>>>
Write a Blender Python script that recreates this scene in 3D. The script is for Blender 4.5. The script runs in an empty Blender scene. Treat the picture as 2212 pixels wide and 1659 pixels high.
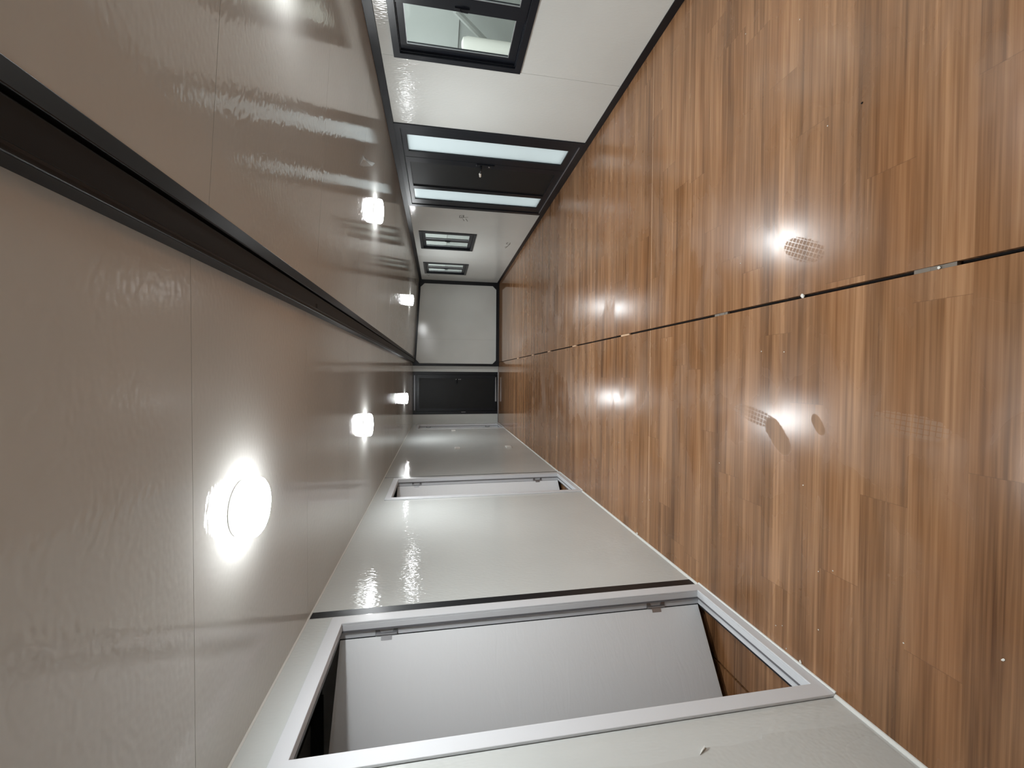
import bpy, bmesh, math, random
from mathutils import Matrix, Vector
random.seed(7)
S = bpy.context.scene
C = S.collection

# ------------------------------------------------------------------ camera
CAM = Vector((0.0, 0.0, 1.62))
PITCH, YAW, ROLL, FPX = 0.1757, -0.0206, -0.0021, 887.57
fw = Vector((math.sin(YAW)*math.cos(PITCH), math.cos(YAW)*math.cos(PITCH), -math.sin(PITCH)))
rt = Vector((math.cos(YAW), -math.sin(YAW), 0)); dn = fw.cross(rt)
r2 = rt*math.cos(ROLL) + dn*math.sin(ROLL)
d2 = -rt*math.sin(ROLL) + dn*math.cos(ROLL)
cd = bpy.data.cameras.new('camera'); cam = bpy.data.objects.new('camera', cd); C.objects.link(cam)
# the photograph was taken on its side: the picture's right is the room's down
M = Matrix((d2, r2, -fw)).transposed().to_4x4(); M.translation = CAM
cam.matrix_world = M
cd.sensor_fit = 'HORIZONTAL'; cd.sensor_width = 36.0; cd.lens = FPX/2212*36.0
cd.clip_start = 0.02; cd.clip_end = 200
S.camera = cam

# ------------------------------------------------------------------ world, exposure
W = bpy.data.worlds.new('world'); S.world = W; W.use_nodes = True
bg = W.node_tree.nodes['Background']; bg.inputs[0].default_value = (0.92, 0.98, 1.0, 1); bg.inputs[1].default_value = 3.0
S.view_settings.view_transform = 'Standard'; S.view_settings.look = 'None'
S.view_settings.exposure = 0.0; S.view_settings.gamma = 1.0; S.view_settings.use_curve_mapping = False
S.cycles.max_bounces = 8; S.cycles.diffuse_bounces = 4; S.cycles.glossy_bounces = 3
S.cycles.transparent_max_bounces = 12; S.cycles.caustics_reflective = False; S.cycles.caustics_refractive = False
S.cycles.use_light_tree = False; S.cycles.adaptive_threshold = .03
LAMP = 205.0            # radiance of the lamp diffusers

# ------------------------------------------------------------------ dimensions
XR, XL, XG = 2.535, -1.32, 0.3655       # right wall, left partition, floor joint
YE, YC, YN = 11.2, 11.34, -0.55         # wing end, centre end, wall behind the camera
ZC = 2.313                              # centre ceiling
WX0, WZ0, WS = 0.475, 2.265, -0.0592    # wing ceiling: start, height there, slope
def zw(x): return WZ0 + WS*(x-WX0)

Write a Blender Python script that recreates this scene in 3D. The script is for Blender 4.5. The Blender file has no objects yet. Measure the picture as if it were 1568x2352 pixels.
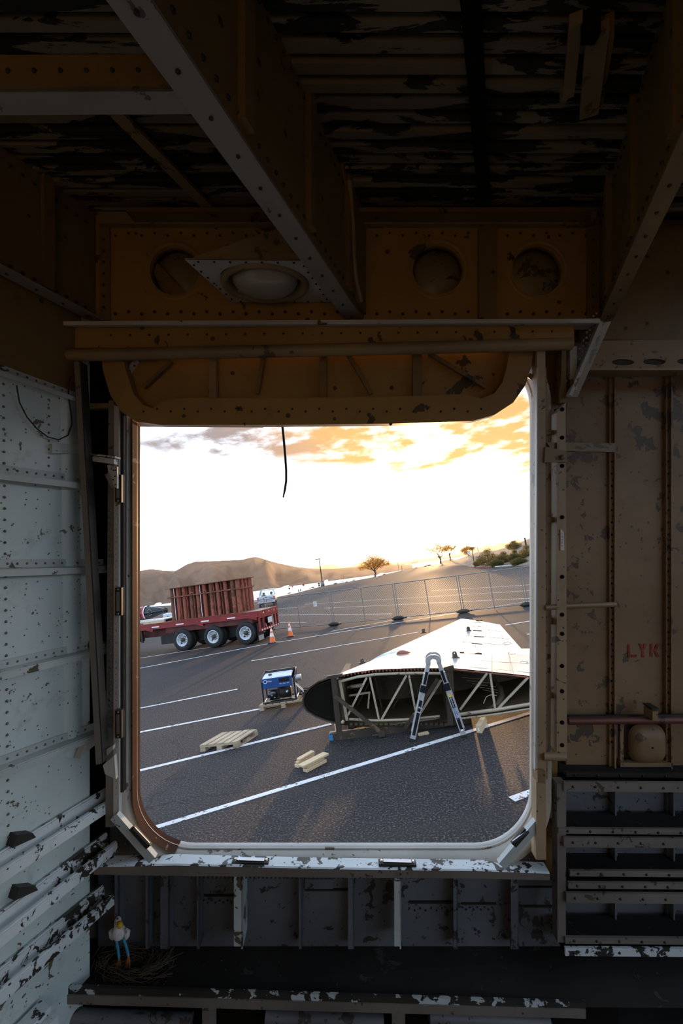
import bpy, bmesh, math, random
from mathutils import Vector, Matrix, geometry
import numpy as np
V = Vector
random.seed(7)
SC = bpy.context.scene
COL = SC.collection
# ------------------------------------------------------------------ camera
F, PITCH, ROLL, H = 1045.0, math.radians(7.25), math.radians(8.0), 2.9
_f = V((0, math.cos(PITCH), math.sin(PITCH)))
_r0, _u0 = V((1, 0, 0)), V((0, -math.sin(PITCH), math.cos(PITCH)))
CR = math.cos(ROLL) * _r0 - math.sin(ROLL) * _u0
CU = math.sin(ROLL) * _r0 + math.cos(ROLL) * _u0
CAM = V((0, 0, H))
cd = bpy.data.cameras.new('camera'); cam = bpy.data.objects.new('camera', cd); COL.objects.link(cam)
cd.sensor_fit = 'VERTICAL'; cd.sensor_height = 36.0; cd.lens = F / 2352 * 36.0
cd.clip_start = 0.02; cd.clip_end = 30000
RC = Matrix((CR, CU, -_f)).transposed()
cam.matrix_world = Matrix.Translation(CAM) @ RC.to_4x4()
SC.camera = cam
# ------------------------------------------------------------------ colour management
SC.view_settings.view_transform = 'Standard'; SC.view_settings.look = 'None'
SC.view_settings.exposure = 0.5; SC.view_settings.gamma = 1.0; SC.view_settings.use_curve_mapping = False
SC.cycles.max_bounces = 10; SC.cycles.diffuse_bounces = 6; SC.cycles.sample_clamp_indirect = 6
SC.cycles.use_denoising = True
# ------------------------------------------------------------------ sun and sky
HAZE = 0.0001
SUN_AZ, SUN_EL = math.radians(10.7), math.radians(3.2)
SUN = V((math.sin(SUN_AZ) * math.cos(SUN_EL), math.cos(SUN_AZ) * math.cos(SUN_EL), math.sin(SUN_EL)))
sl = bpy.data.lights.new('sun', 'SUN'); sl.energy = 4.2; sl.color = (1.0, 0.55, 0.22); sl.angle = math.radians(1.2)
so = bpy.data.objects.new('sun', sl); COL.objects.link(so)
so.rotation_euler = SUN.to_track_quat('Z', 'Y').to_euler()


def mk(nt, typ, **kw):
    n = nt.nodes.new(typ)
    for k, v in kw.items():
        if k.startswith('i_'):
            key = k[2:]
            n.inputs[int(key) if key.isdigit() else key.replace('_', ' ')].default_value = v
        else:
            setattr(n, k, v)
    return n


def math_(nt, op, a, b=None, c=None, clamp=False):
    n = nt.nodes.new('ShaderNodeMath'); n.operation = op; n.use_clamp = clamp
    for i, x in enumerate((a, b, c)):
        if x is None: continue
        if isinstance(x, (int, float)): n.inputs[i].default_value = x
        else: nt.links.new(x, n.inputs[i])
    return n.outputs[0]


def mixc(nt, fac, a, b, mode='MIX'):
    n = nt.nodes.new('ShaderNodeMix'); n.data_type = 'RGBA'; n.blend_type = mode
    for i, x in ((0, fac), (6, a), (7, b)):
        if isinstance(x, (int, float)): n.inputs[i].default_value = x
        elif isinstance(x, tuple): n.inputs[i].default_value = (*x[:3], 1)
        else: nt.links.new(x, n.inputs[i])
    return n.outputs[2]


def sstep(nt, x, lo, hi):
    n = nt.nodes.new('ShaderNodeMapRange'); n.interpolation_type = 'SMOOTHSTEP'
    nt.links.new(x, n.inputs[0]); n.inputs[1].default_value = lo; n.inputs[2].default_value = hi
    return n.outputs[0]


wd = bpy.data.worlds.new('sky'); SC.world = wd; wd.use_nodes = True
nt = wd.node_tree; nt.nodes.clear()
out = mk(nt, 'ShaderNodeOutputWorld'); bg = mk(nt, 'ShaderNodeBackground')
nt.links.new(bg.outputs[0], out.inputs[0])
tc = mk(nt, 'ShaderNodeTexCoord'); DIR = tc.outputs['Generated']
sep = mk(nt, 'ShaderNodeSeparateXYZ'); nt.links.new(DIR, sep.inputs[0])
EL = math_(nt, 'MAXIMUM', sep.outputs[2], 0.0)
dt = mk(nt, 'ShaderNodeVectorMath', operation='DOT_PRODUCT'); nt.links.new(DIR, dt.inputs[0]); dt.inputs[1].default_value = SUN
DOT = dt.outputs['Value']
sunf = math_(nt, 'POWER', math_(nt, 'MULTIPLY_ADD', DOT, 0.5, 0.5, clamp=True), 3.0)
tel = math_(nt, 'POWER', math_(nt, 'MULTIPLY', EL, 1.55, clamp=True), 0.6)
hor = mixc(nt, sunf, (1.35, 1.65, 2.0), (2.6, 2.35, 2.1))
sky = mixc(nt, tel, hor, (0.9, 1.25, 1.7))
g1 = math_(nt, 'POWER', math_(nt, 'MAXIMUM', DOT, 0.0), 45.0)
g2 = math_(nt, 'POWER', math_(nt, 'MAXIMUM', DOT, 0.0), 420.0)
sky = mixc(nt, g1, sky, (1.5, 1.15, 0.55), 'ADD')
sky = mixc(nt, g2, sky, (5.0, 3.4, 1.3), 'ADD')
# warm haze band lying on the horizon under the sun
hz = math_(nt, 'MULTIPLY', math_(nt, 'SUBTRACT', 1.0, sstep(nt, EL, 0.0, 0.055)), math_(nt, 'POWER', math_(nt, 'MAXIMUM', DOT, 0.0), 6.0))
sky = mixc(nt, math_(nt, 'MULTIPLY', hz, 0.55), sky, (1.25, 0.95, 0.5))
# cloud deck: flat noise on a plane above, thin at its lower edge
den = math_(nt, 'ADD', EL, 0.1)
cx = math_(nt, 'DIVIDE', sep.outputs[0], den); cy = math_(nt, 'DIVIDE', sep.outputs[1], den)
cv = mk(nt, 'ShaderNodeCombineXYZ'); nt.links.new(cx, cv.inputs[0]); nt.links.new(cy, cv.inputs[1])
n1 = mk(nt, 'ShaderNodeTexNoise', i_Scale=0.85, i_Detail=8.0, i_Roughness=0.58, i_Distortion=0.25); nt.links.new(cv.outputs[0], n1.inputs['Vector'])
n2 = mk(nt, 'ShaderNodeTexNoise', i_Scale=2.6, i_Detail=6.0, i_Roughness=0.6); nt.links.new(cv.outputs[0], n2.inputs['Vector'])
# the deck comes lower towards the sun's side
low = math_(nt, 'MULTIPLY_ADD', sep.outputs[0], -0.17, 0.225)
band = sstep(nt, math_(nt, 'ADD', math_(nt, 'SUBTRACT', EL, low), math_(nt, 'MULTIPLY_ADD', n1.outputs[0], 0.16, -0.08)), -0.012, 0.018)
holes = sstep(nt, n2.outputs[0], 0.36, 0.56)
cm = math_(nt, 'MULTIPLY', band, math_(nt, 'MULTIPLY_ADD', holes, 0.8, 0.2))
up = sstep(nt, EL, 0.3, 0.6)
cm = math_(nt, 'MULTIPLY', cm, math_(nt, 'SUBTRACT', 1.0, math_(nt, 'MULTIPLY', up, 0.5)))
warm = sstep(nt, math_(nt, 'ADD', sep.outputs[0], math_(nt, 'MULTIPLY_ADD', n1.outputs[0], 0.3, -0.15)), -0.22, 0.05)
fside = sstep(nt, DOT, 0.2, 0.9)
cc = mixc(nt, math_(nt, 'MULTIPLY', warm, fside), (0.25, 0.22, 0.23), (0.70, 0.37, 0.12))
cc = mixc(nt, math_(nt, 'MULTIPLY', sstep(nt, n2.outputs[0], 0.5, 0.75), 0.4), cc, (0.5, 0.34, 0.22))
sky = mixc(nt, cm, sky, cc)
nt.links.new(sky, bg.inputs[0]); bg.inputs[1].default_value = 1.0

# ------------------------------------------------------------------ frames and helpers
S = 0.85                         # metres per aircraft unit (door plane lies 2 units ahead)
RA = Matrix((CR, _f, CU)).transposed().to_4x4()
MA = Matrix.Translation(CAM) @ RA


def ray(px, py):
    return _f + CR * ((px - 784) / F) + CU * ((1176 - py) / F)


def G(px, py, z=0.0):
    d = ray(px, py); t = (z - H) / d.z
    return CAM + d * t


def W(px, py, dist):
    d = ray(px, py); t = dist / math.hypot(d.x, d.y)
    return CAM + d * t


def WP(px, py, p0, dr):
    """pixel onto the vertical world plane through p0 along dr"""
    n = V((dr[1], -dr[0], 0)); d = ray(px, py)
    t = (V(p0) - CAM).dot(n) / d.dot(n)
    return CAM + d * t


def A(px, py, y):
    return V(((px - 784) / F * y, y, (1176 - py) / F * y))


class MB:
    def __init__(s):
        s.v, s.f, s.sm = [], [], []

    def add(s, vs, fs, smooth=False):
        b = len(s.v); s.v += [V(v) for v in vs]; s.f += [[b + i for i in f] for f in fs]; s.sm += [smooth] * len(fs)
        return s

    def hexa(s, a, b):
        """a, b: two quads (4 points each) facing each other"""
        return s.add(list(a) + list(b), [[3, 2, 1, 0], [4, 5, 6, 7], [0, 1, 5, 4], [1, 2, 6, 5], [2, 3, 7, 6], [3, 0, 4, 7]])

    def box(s, lo, hi, M=None):
        x0, y0, z0 = lo; x1, y1, z1 = hi
        a = [V(p) for p in ((x0, y0, z0), (x1, y0, z0), (x1, y1, z0), (x0, y1, z0))]
        b = [V(p) for p in ((x0, y0, z1), (x1, y0, z1), (x1, y1, z1), (x0, y1, z1))]
        if M is not None: a = [M @ p for p in a]; b = [M @ p for p in b]
        return s.hexa(a, b)

    def bar(s, p, q, w, h, up=(0, 0, 1)):
        p, q = V(p), V(q); t = (q - p).normalized(); x = t.cross(V(up))
        if x.length < 1e-4: x = t.cross(V((1, 0, 0)))
        x.normalize(); u = x.cross(t)
        k = [(-w / 2, -h / 2), (w / 2, -h / 2), (w / 2, h / 2), (-w / 2, h / 2)]
        return s.hexa([p + x * a + u * b for a, b in k], [q + x * a + u * b for a, b in k])

    def tube(s, pts, r, n=8, cap=True):
        pts = [V(p) for p in pts]; rs = r if isinstance(r, (list, tuple)) else [r] * len(pts)
        prev = None; rings = []
        for i, p in enumerate(pts):
            t = (pts[min(i + 1, len(pts) - 1)] - pts[max(i - 1, 0)]).normalized()
            if prev is None:
                x = t.cross(V((0, 0, 1)))
                if x.length < 1e-3: x = t.cross(V((1, 0, 0)))
            else:
                x = prev - t * prev.dot(t)
            x.normalize(); prev = x; y = t.cross(x)
            rings.append([p + (x * math.cos(2 * math.pi * k / n) + y * math.sin(2 * math.pi * k / n)) * rs[i] for k in range(n)])
        vs = [v for g in rings for v in g]; fs = []
        for i in range(len(pts) - 1):
            for k in range(n):
                fs.append([i * n + k, i * n + (k + 1) % n, (i + 1) * n + (k + 1) % n, (i + 1) * n + k])
        s.add(vs, fs, True)
        if cap: s.add(rings[0] + rings[-1], [list(range(n))[::-1], list(range(n, 2 * n))])
        return s

    def lathe(s, prof, o, ax, n=20, smooth=True, sx=1.0):
        """prof: (radius, height) along ax from o"""
        o, ax = V(o), V(ax).normalized(); x = ax.cross(V((0, 0, 1)))
        if x.length < 1e-3: x = V((1, 0, 0))
        x.normalize(); y = ax.cross(x); vs = []; fs = []
        for r, h in prof:
            vs += [o + ax * h + (x * math.cos(2 * math.pi * k / n) * sx + y * math.sin(2 * math.pi * k / n)) * max(r, 1e-4) for k in range(n)]
        for i in range(len(prof) - 1):
            for k in range(n):
                fs.append([i * n + k, i * n + (k + 1) % n, (i + 1) * n + (k + 1) % n, (i + 1) * n + k])
        return s.add(vs, fs, smooth)

    def ico(s, c, r, sub=1):
        bm = bmesh.new(); bmesh.ops.create_icosphere(bm, subdivisions=sub, radius=1.0)
        r = V(r) if not isinstance(r, (int, float)) else V((r, r, r))
        vs = [V(c) + V((v.co.x * r.x, v.co.y * r.y, v.co.z * r.z)) for v in bm.verts]
        fs = [[v.index for v in f.verts] for f in bm.faces]; bm.free()
        return s.add(vs, fs, True)

    def grid(s, rows, smooth=True, closed=False):
        n = len(rows[0]); vs = [p for r in rows for p in r]; fs = []
        for i in range(len(rows) - 1):
            for k in range(n if closed else n - 1):
                fs.append([i * n + k, i * n + (k + 1) % n, (i + 1) * n + (k + 1) % n, (i + 1) * n + k])
        return s.add(vs, fs, smooth)

    def poly_prism(s, pts, off):
        """planar polygon extruded by the vector off"""
        n = len(pts); off = V(off); vs = [V(p) for p in pts] + [V(p) + off for p in pts]
        return s.add(vs, [list(range(n))[::-1], list(range(n, 2 * n))] + [[i, (i + 1) % n, n + (i + 1) % n, n + i] for i in range(n)])

    def plate(s, outer, holes, off):
        """planar polygon with holes extruded by off"""
        loops = [[V(p) for p in outer]] + [[V(p) for p in h] for h in holes]
        tris = geometry.tessellate_polygon(loops); flat = [p for l in loops for p in l]; off = V(off); n = len(flat)
        fs = [list(t) for t in tris] + [[n + i for i in reversed(t)] for t in tris]; b = 0
        for l in loops:
            m = len(l)
            fs += [[b + i, b + (i + 1) % m, n + b + (i + 1) % m, n + b + i] for i in range(m)]; b += m
        return s.add(flat + [p + off for p in flat], fs)

    def mesh(s, name, base=None, air=False, recalc=True):
        me = bpy.data.meshes.new(name); b = V(base) if base is not None else V((0, 0, 0))
        k = S if air else 1.0
        me.from_pydata([(v - b) * k for v in s.v], [], s.f)
        me.polygons.foreach_set('use_smooth', s.sm)
        if recalc and len(s.f) < 60000:
            bm = bmesh.new(); bm.from_mesh(me); bmesh.ops.recalc_face_normals(bm, faces=bm.faces); bm.to_mesh(me); bm.free()
        me.update(); return me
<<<
(TASK DESCRIPTION) Go through the lines above. Select every one that has the string "recreates".

(FINAL ANSWER)
Write a Blender Python script that recreates this scene in 3D. The script is for Blender 4.5. The script runs in an empty Blender scene. Treat the picture as 2212 pixels wide and 1659 pixels high.
Write a Blender Python script that recreates this scene in 3D. The script is for Blender 4.5. The Blender file has no objects yet. Measure the picture as if it were 1568x2352 pixels.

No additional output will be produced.